心理系大学院に行くまでの勉強
周囲に多くの人がいると、人は誰かを手助けすることが少なくなる傾向がある。このような心理学的効果を傍観者効果という。
傍観者効果が注目されるようになったのは、1964年、アメリカのニューヨークで女性が暴漢に襲われて死亡した事件がきっかけだった。当時の報道によると、事件がおきた時間に38人もの人が女性の叫び声や物音を聞いていたのに誰一人女性を助けに行ったり警察に知らせることはなかった。
アメリカの心理学者ビブラタネらは「38人もの人が事件を認識していたにもかかわらず誰も助けに行かなかった」のではなく、「38人もの人がいたからこそ誰も助けに行かなかったのでは?」という疑問を持ち、実験による検証を行った。

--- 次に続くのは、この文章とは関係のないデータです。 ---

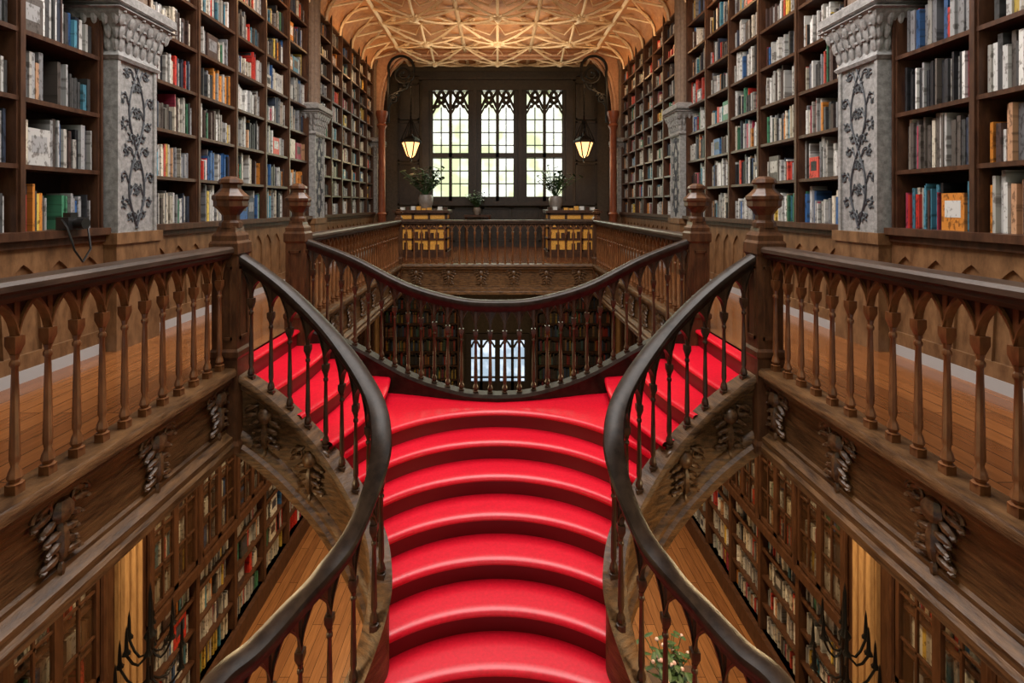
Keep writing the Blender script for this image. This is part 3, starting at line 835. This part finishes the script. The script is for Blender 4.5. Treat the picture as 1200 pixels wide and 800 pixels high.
# ------------------------------------------------------------ lights
def area(name,loc,rot,sx,sy,p,col):
    l = bpy.data.lights.new(name,'AREA'); l.shape='RECTANGLE'; l.size=sx; l.size_y=sy; l.energy=p; l.color=col
    o = bpy.data.objects.new(name,l); o.location=loc; o.rotation_euler=rot; sc.collection.objects.link(o); return o
def point(name,loc,p,col,r=.08):
    l = bpy.data.lights.new(name,'POINT'); l.energy=p; l.color=col; l.shadow_soft_size=r
    o = bpy.data.objects.new(name,l); o.location=loc; sc.collection.objects.link(o); return o
area('skylight_daylight',(0,(SY0+SY1)/2,CZ+.25),(0,0,0),3.2,7.2,830,(1,.95,.90))
area('back_window_daylight',(0,YW+.35,3.1),(-math.pi/2,0,0),4.2,3.4,320,(1,1,.97))
area('front_window_daylight',(0,YS-.4,2.8),(math.pi/2,0,0),4.6,4.2,60,(1,.93,.86))
for sg in (-1,1):
    for y,p in ((2.2,75),(4.65,75),(7.1,65),(9.6,25)):
        area('strip_light',(sg*2.68,y,-.80),(0,sg*.5,0),.1,1.0,p,(1,.70,.36))
    for y in (5.6,8.4,11.2,13.6):
        point('shelf_warm_fill',(sg*3.0,y,4.7),17,(1,.58,.26),.1)  # added warm fill by the upper shelves, no lamp bodies here
    point('lantern_light',(sg*2.42,14.3,2.4),12,(1,.58,.28),.1)
area('ceiling_uplight_fill',(0,12.6,4.2),(math.pi,0,0),2.5,2.0,52,(1,.74,.46))  # added upward fill to brighten the ceiling, not an actual lamp
wd = bpy.data.worlds.new('world'); sc.world = wd; wd.use_nodes = True
bg = wd.node_tree.nodes['Background']; bg.inputs[0].default_value = (.97,.98,1,1); bg.inputs[1].default_value = 1.7

# ------------------------------------------------------------ camera
cd = bpy.data.cameras.new('cam'); co = bpy.data.objects.new('cam',cd); sc.collection.objects.link(co)
co.location = (0,0,1.3); co.rotation_euler = (math.pi/2,0,0)
cd.sensor_fit = 'HORIZONTAL'; cd.sensor_width = 36; cd.lens = 18
cd.shift_x = 17/1200; cd.shift_y = -160/1200; cd.clip_start = .05
sc.camera = co
sc.view_settings.view_transform = 'Standard'
sc.view_settings.exposure = 0.0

対象者に2〜6人程度のグループで討論を行わせ、議論の途中に参加者の1人であるサクラに発作が起きたような演技をさせて対象者の反応をみた。
実験の結果、対象者とサクラが2人だけのグループで議論をおこなっていた場合は発作がおきた直後に84%の対象者が外に助けを求めた。
一方6人で議論を行っていると思っていた対象者のうち、発作が起きた直後に助けを求めにいったのは31%程度にすぎなかった。
このように周囲に多くの人がいると傍観者効果は生じやすくなる。これは一人一人の責任が分散したように感じられることが原因ではないかと考えられている。